Both Friedel and Hüller dive into their unsympathetic roles with adamant conviction, Rudolf and Hedwig have their own idées fixes that might keep their conscience dormant, he is particularly keen to streamline the cremation process and she regards the blossoming family garden as the upmost achievement, unwilling to relocate and relish in the title as “the Queen of Auschwitz”, Hüller is most commendable in normalizing Hedwig’s oblivious acquiescence and spitting out her völkisch brittleness toward the subservient Polish skivvies. The couple’s relationship is deficient in passion, spark and warmth, but built upon their privileges and compromises. In other words, they are normal people corrupted by the “banality of evil”. But, admittedly, Glazer does pull some punches when it comes to signify the insidious comorbidity to the individuals (especially the family’s young brood) of that.

A modicum of common reaction to the camp is represented by Hedwig’s mom (a spry Kogge), visiting from Germany, whose diurnal pride in her daughter curdles into nocturnal terror when she realizes what is happening in the camp. But the most striking visuals are the images captured by a thermal camera, a young Polish servant who sneaks out in the dead of night and hides food for the prisoners (which is base on the true story Glazer has discovered).
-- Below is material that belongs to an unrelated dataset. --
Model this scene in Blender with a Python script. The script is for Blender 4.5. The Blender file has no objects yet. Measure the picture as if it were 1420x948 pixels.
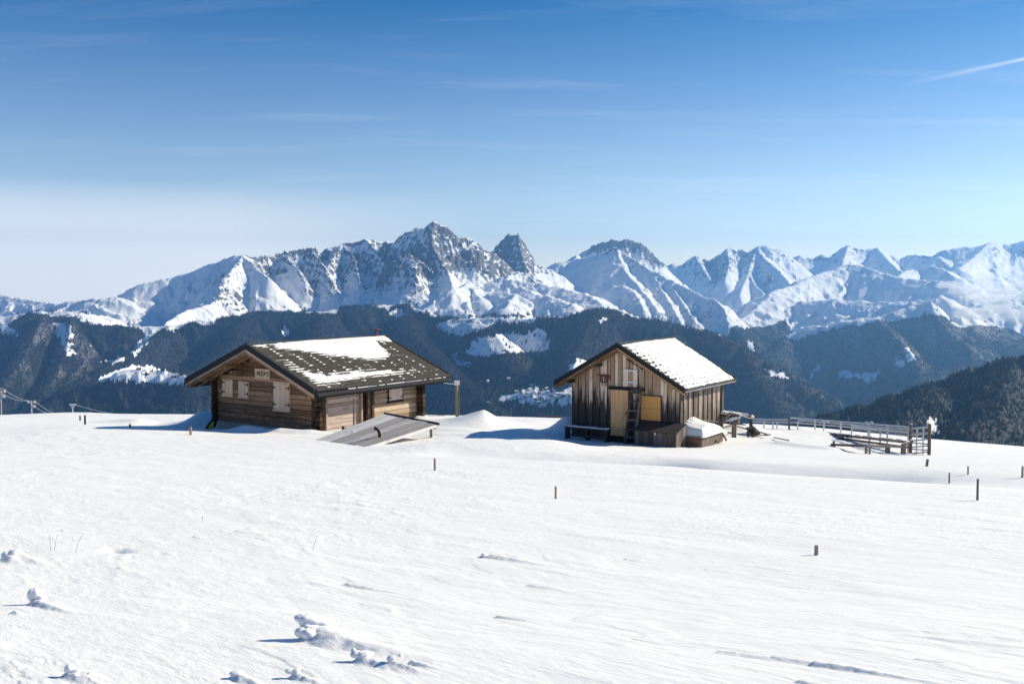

Technically, it is not her body but her body heat that glows in the pitch black, a felicitously spiritual metaphor of hope, decency and bravery that resides in every pulsating human heart. THE ZONE OF INTEREST is an instantly canonical anti-war pièce de résistance whose urgency and topicality cannot be overstated at this crucial point.

referential entries: Glazer’s UNDER THE SKIN (2013, 8.2/10), SEXY BEAST (2000, 7.4/10); László Nemes’s SON OF SAUL (2015, 7.4/10).